- **Direction**
Every line of the data must be copied exactly.

- **Data section**
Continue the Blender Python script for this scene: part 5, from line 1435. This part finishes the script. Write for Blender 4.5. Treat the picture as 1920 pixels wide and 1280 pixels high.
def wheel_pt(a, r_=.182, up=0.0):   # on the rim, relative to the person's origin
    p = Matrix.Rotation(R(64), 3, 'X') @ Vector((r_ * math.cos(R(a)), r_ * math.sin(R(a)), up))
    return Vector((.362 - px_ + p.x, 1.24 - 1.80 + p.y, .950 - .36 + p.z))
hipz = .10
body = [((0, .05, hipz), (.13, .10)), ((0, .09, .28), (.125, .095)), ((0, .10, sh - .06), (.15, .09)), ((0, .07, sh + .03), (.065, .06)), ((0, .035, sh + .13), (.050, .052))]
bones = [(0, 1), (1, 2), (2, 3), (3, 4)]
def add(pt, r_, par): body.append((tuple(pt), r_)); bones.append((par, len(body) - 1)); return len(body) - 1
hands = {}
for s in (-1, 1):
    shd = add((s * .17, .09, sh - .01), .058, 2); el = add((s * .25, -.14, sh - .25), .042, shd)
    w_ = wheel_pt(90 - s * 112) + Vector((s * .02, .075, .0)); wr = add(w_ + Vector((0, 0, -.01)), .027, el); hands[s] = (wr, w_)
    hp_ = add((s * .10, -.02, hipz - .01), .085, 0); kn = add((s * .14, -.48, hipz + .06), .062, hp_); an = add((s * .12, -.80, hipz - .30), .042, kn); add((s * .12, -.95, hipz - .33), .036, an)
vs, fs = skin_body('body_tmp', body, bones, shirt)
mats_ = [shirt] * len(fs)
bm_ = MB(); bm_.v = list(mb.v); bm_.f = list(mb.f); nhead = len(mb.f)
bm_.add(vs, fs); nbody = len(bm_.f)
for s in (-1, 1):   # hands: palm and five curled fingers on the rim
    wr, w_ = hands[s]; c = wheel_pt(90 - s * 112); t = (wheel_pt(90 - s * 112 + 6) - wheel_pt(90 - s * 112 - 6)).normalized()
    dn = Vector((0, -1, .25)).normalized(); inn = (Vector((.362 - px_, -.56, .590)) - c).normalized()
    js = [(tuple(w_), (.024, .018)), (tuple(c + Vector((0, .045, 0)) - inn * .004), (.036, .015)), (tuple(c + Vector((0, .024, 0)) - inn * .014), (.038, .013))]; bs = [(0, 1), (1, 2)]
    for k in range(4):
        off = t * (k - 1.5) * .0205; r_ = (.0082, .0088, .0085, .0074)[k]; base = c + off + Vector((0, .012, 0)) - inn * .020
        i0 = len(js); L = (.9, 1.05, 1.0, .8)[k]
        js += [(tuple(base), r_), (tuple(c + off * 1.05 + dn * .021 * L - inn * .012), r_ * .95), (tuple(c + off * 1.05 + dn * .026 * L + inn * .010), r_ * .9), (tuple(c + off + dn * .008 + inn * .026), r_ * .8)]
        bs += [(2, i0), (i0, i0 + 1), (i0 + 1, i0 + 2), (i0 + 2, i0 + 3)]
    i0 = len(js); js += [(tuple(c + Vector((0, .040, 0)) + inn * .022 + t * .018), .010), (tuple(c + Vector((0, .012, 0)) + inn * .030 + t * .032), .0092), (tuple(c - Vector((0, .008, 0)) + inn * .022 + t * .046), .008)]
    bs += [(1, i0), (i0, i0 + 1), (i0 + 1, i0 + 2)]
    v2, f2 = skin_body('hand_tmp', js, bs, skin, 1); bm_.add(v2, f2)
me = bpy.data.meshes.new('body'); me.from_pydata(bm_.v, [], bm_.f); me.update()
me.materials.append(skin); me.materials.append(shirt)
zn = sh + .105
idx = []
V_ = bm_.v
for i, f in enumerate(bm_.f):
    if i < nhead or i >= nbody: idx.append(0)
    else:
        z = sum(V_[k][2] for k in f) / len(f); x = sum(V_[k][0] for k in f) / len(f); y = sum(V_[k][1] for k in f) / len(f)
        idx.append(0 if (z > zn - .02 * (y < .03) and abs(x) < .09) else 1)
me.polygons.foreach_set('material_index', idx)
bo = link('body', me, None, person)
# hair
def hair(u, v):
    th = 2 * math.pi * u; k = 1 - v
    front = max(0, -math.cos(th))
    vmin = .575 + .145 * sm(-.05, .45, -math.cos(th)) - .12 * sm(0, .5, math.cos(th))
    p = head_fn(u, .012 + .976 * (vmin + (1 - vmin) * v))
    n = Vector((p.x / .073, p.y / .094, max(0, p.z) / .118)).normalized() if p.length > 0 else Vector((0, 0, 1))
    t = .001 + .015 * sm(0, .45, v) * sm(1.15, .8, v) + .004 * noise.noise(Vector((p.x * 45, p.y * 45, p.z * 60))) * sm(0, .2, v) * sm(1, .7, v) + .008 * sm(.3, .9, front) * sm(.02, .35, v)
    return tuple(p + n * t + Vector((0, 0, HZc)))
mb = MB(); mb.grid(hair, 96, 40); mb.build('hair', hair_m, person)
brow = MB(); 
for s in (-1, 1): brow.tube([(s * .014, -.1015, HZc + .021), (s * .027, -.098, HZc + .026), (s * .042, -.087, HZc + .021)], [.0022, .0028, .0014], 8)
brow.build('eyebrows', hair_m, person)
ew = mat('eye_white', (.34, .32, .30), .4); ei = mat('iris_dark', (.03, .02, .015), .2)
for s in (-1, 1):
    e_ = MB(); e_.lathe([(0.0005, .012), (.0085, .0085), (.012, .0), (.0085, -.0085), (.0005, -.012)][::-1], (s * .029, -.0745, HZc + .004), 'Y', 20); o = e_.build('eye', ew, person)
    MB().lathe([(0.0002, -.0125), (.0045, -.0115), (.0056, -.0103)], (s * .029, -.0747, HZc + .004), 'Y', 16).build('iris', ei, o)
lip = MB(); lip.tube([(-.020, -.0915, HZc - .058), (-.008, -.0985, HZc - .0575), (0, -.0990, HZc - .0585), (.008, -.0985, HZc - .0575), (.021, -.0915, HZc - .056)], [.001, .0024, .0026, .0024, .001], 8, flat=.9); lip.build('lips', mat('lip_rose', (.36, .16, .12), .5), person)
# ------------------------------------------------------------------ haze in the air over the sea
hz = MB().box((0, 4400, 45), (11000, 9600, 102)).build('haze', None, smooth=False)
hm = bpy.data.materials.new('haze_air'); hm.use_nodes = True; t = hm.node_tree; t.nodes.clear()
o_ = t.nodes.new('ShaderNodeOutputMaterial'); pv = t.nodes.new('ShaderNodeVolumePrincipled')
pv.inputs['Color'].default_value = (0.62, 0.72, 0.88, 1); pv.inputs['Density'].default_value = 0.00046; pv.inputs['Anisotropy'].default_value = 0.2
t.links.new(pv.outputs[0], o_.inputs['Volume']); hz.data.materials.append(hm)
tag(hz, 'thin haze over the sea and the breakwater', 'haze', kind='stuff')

- **Finished task**
Continue the Blender Python script for this scene: part 5, from line 1435. This part finishes the script. Write for Blender 4.5. Treat the picture as 1920 pixels wide and 1280 pixels high.
def wheel_pt(a, r_=.182, up=0.0):   # on the rim, relative to the person's origin
    p = Matrix.Rotation(R(64), 3, 'X') @ Vector((r_ * math.cos(R(a)), r_ * math.sin(R(a)), up))
    return Vector((.362 - px_ + p.x, 1.24 - 1.80 + p.y, .950 - .36 + p.z))
hipz = .10
body = [((0, .05, hipz), (.13, .10)), ((0, .09, .28), (.125, .095)), ((0, .10, sh - .06), (.15, .09)), ((0, .07, sh + .03), (.065, .06)), ((0, .035, sh + .13), (.050, .052))]
bones = [(0, 1), (1, 2), (2, 3), (3, 4)]
def add(pt, r_, par): body.append((tuple(pt), r_)); bones.append((par, len(body) - 1)); return len(body) - 1
hands = {}
for s in (-1, 1):
    shd = add((s * .17, .09, sh - .01), .058, 2); el = add((s * .25, -.14, sh - .25), .042, shd)
    w_ = wheel_pt(90 - s * 112) + Vector((s * .02, .075, .0)); wr = add(w_ + Vector((0, 0, -.01)), .027, el); hands[s] = (wr, w_)
    hp_ = add((s * .10, -.02, hipz - .01), .085, 0); kn = add((s * .14, -.48, hipz + .06), .062, hp_); an = add((s * .12, -.80, hipz - .30), .042, kn); add((s * .12, -.95, hipz - .33), .036, an)
vs, fs = skin_body('body_tmp', body, bones, shirt)
mats_ = [shirt] * len(fs)
bm_ = MB(); bm_.v = list(mb.v); bm_.f = list(mb.f); nhead = len(mb.f)
bm_.add(vs, fs); nbody = len(bm_.f)
for s in (-1, 1):   # hands: palm and five curled fingers on the rim
    wr, w_ = hands[s]; c = wheel_pt(90 - s * 112); t = (wheel_pt(90 - s * 112 + 6) - wheel_pt(90 - s * 112 - 6)).normalized()
    dn = Vector((0, -1, .25)).normalized(); inn = (Vector((.362 - px_, -.56, .590)) - c).normalized()
    js = [(tuple(w_), (.024, .018)), (tuple(c + Vector((0, .045, 0)) - inn * .004), (.036, .015)), (tuple(c + Vector((0, .024, 0)) - inn * .014), (.038, .013))]; bs = [(0, 1), (1, 2)]
    for k in range(4):
        off = t * (k - 1.5) * .0205; r_ = (.0082, .0088, .0085, .0074)[k]; base = c + off + Vector((0, .012, 0)) - inn * .020
        i0 = len(js); L = (.9, 1.05, 1.0, .8)[k]
        js += [(tuple(base), r_), (tuple(c + off * 1.05 + dn * .021 * L - inn * .012), r_ * .95), (tuple(c + off * 1.05 + dn * .026 * L + inn * .010), r_ * .9), (tuple(c + off + dn * .008 + inn * .026), r_ * .8)]
        bs += [(2, i0), (i0, i0 + 1), (i0 + 1, i0 + 2), (i0 + 2, i0 + 3)]
    i0 = len(js); js += [(tuple(c + Vector((0, .040, 0)) + inn * .022 + t * .018), .010), (tuple(c + Vector((0, .012, 0)) + inn * .030 + t * .032), .0092), (tuple(c - Vector((0, .008, 0)) + inn * .022 + t * .046), .008)]
    bs += [(1, i0), (i0, i0 + 1), (i0 + 1, i0 + 2)]
    v2, f2 = skin_body('hand_tmp', js, bs, skin, 1); bm_.add(v2, f2)
me = bpy.data.meshes.new('body'); me.from_pydata(bm_.v, [], bm_.f); me.update()
me.materials.append(skin); me.materials.append(shirt)
zn = sh + .105
idx = []
V_ = bm_.v
for i, f in enumerate(bm_.f):
    if i < nhead or i >= nbody: idx.append(0)
    else:
        z = sum(V_[k][2] for k in f) / len(f); x = sum(V_[k][0] for k in f) / len(f); y = sum(V_[k][1] for k in f) / len(f)
        idx.append(0 if (z > zn - .02 * (y < .03) and abs(x) < .09) else 1)
me.polygons.foreach_set('material_index', idx)
bo = link('body', me, None, person)
# hair
def hair(u, v):
    th = 2 * math.pi * u; k = 1 - v
    front = max(0, -math.cos(th))
    vmin = .575 + .145 * sm(-.05, .45, -math.cos(th)) - .12 * sm(0, .5, math.cos(th))
    p = head_fn(u, .012 + .976 * (vmin + (1 - vmin) * v))
    n = Vector((p.x / .073, p.y / .094, max(0, p.z) / .118)).normalized() if p.length > 0 else Vector((0, 0, 1))
    t = .001 + .015 * sm(0, .45, v) * sm(1.15, .8, v) + .004 * noise.noise(Vector((p.x * 45, p.y * 45, p.z * 60))) * sm(0, .2, v) * sm(1, .7, v) + .008 * sm(.3, .9, front) * sm(.02, .35, v)
    return tuple(p + n * t + Vector((0, 0, HZc)))
mb = MB(); mb.grid(hair, 96, 40); mb.build('hair', hair_m, person)
brow = MB(); 
for s in (-1, 1): brow.tube([(s * .014, -.1015, HZc + .021), (s * .027, -.098, HZc + .026), (s * .042, -.087, HZc + .021)], [.0022, .0028, .0014], 8)
brow.build('eyebrows', hair_m, person)
ew = mat('eye_white', (.34, .32, .30), .4); ei = mat('iris_dark', (.03, .02, .015), .2)
for s in (-1, 1):
    e_ = MB(); e_.lathe([(0.0005, .012), (.0085, .0085), (.012, .0), (.0085, -.0085), (.0005, -.012)][::-1], (s * .029, -.0745, HZc + .004), 'Y', 20); o = e_.build('eye', ew, person)
    MB().lathe([(0.0002, -.0125), (.0045, -.0115), (.0056, -.0103)], (s * .029, -.0747, HZc + .004), 'Y', 16).build('iris', ei, o)
lip = MB(); lip.tube([(-.020, -.0915, HZc - .058), (-.008, -.0985, HZc - .0575), (0, -.0990, HZc - .0585), (.008, -.0985, HZc - .0575), (.021, -.0915, HZc - .056)], [.001, .0024, .0026, .0024, .001], 8, flat=.9); lip.build('lips', mat('lip_rose', (.36, .16, .12), .5), person)
# ------------------------------------------------------------------ haze in the air over the sea
hz = MB().box((0, 4400, 45), (11000, 9600, 102)).build('haze', None, smooth=False)
hm = bpy.data.materials.new('haze_air'); hm.use_nodes = True; t = hm.node_tree; t.nodes.clear()
o_ = t.nodes.new('ShaderNodeOutputMaterial'); pv = t.nodes.new('ShaderNodeVolumePrincipled')
pv.inputs['Color'].default_value = (0.62, 0.72, 0.88, 1); pv.inputs['Density'].default_value = 0.00046; pv.inputs['Anisotropy'].default_value = 0.2
t.links.new(pv.outputs[0], o_.inputs['Volume']); hz.data.materials.append(hm)
tag(hz, 'thin haze over the sea and the breakwater', 'haze', kind='stuff')